## GIVEN PROBLEM
Copy out each line exactly as it appears.

## GIVEN INFORMATION
>> START

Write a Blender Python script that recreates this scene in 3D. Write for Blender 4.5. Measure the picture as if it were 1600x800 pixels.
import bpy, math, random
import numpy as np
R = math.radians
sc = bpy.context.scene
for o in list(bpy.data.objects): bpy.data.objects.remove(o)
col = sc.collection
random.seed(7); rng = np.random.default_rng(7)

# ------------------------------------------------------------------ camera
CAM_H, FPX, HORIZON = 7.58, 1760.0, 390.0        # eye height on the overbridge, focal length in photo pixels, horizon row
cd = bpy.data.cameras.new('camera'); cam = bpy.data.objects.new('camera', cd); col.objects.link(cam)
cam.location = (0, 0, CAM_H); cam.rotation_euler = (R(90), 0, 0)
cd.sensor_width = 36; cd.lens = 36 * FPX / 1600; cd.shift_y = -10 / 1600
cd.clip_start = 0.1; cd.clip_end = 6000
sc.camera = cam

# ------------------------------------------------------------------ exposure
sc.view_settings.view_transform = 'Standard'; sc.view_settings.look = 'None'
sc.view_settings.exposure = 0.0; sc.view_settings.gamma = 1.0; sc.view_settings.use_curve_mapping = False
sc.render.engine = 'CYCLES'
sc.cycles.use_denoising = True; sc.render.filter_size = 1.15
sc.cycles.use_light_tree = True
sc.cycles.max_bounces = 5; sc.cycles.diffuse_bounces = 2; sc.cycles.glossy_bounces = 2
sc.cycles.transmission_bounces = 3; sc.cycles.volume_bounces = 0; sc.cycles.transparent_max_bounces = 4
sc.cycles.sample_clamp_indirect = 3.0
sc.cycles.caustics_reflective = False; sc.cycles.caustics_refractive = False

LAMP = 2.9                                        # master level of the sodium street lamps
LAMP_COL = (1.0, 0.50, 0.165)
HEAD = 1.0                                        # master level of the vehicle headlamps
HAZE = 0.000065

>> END

## SOLUTION TO THE PROBLEM
Write a Blender Python script that recreates this scene in 3D. Write for Blender 4.5. Measure the picture as if it were 1600x800 pixels.
import bpy, math, random
import numpy as np
R = math.radians
sc = bpy.context.scene
for o in list(bpy.data.objects): bpy.data.objects.remove(o)
col = sc.collection
random.seed(7); rng = np.random.default_rng(7)

# ------------------------------------------------------------------ camera
CAM_H, FPX, HORIZON = 7.58, 1760.0, 390.0        # eye height on the overbridge, focal length in photo pixels, horizon row
cd = bpy.data.cameras.new('camera'); cam = bpy.data.objects.new('camera', cd); col.objects.link(cam)
cam.location = (0, 0, CAM_H); cam.rotation_euler = (R(90), 0, 0)
cd.sensor_width = 36; cd.lens = 36 * FPX / 1600; cd.shift_y = -10 / 1600
cd.clip_start = 0.1; cd.clip_end = 6000
sc.camera = cam

# ------------------------------------------------------------------ exposure
sc.view_settings.view_transform = 'Standard'; sc.view_settings.look = 'None'
sc.view_settings.exposure = 0.0; sc.view_settings.gamma = 1.0; sc.view_settings.use_curve_mapping = False
sc.render.engine = 'CYCLES'
sc.cycles.use_denoising = True; sc.render.filter_size = 1.15
sc.cycles.use_light_tree = True
sc.cycles.max_bounces = 5; sc.cycles.diffuse_bounces = 2; sc.cycles.glossy_bounces = 2
sc.cycles.transmission_bounces = 3; sc.cycles.volume_bounces = 0; sc.cycles.transparent_max_bounces = 4
sc.cycles.sample_clamp_indirect = 3.0
sc.cycles.caustics_reflective = False; sc.cycles.caustics_refractive = False

LAMP = 2.9                                        # master level of the sodium street lamps
LAMP_COL = (1.0, 0.50, 0.165)
HEAD = 1.0                                        # master level of the vehicle headlamps
HAZE = 0.000065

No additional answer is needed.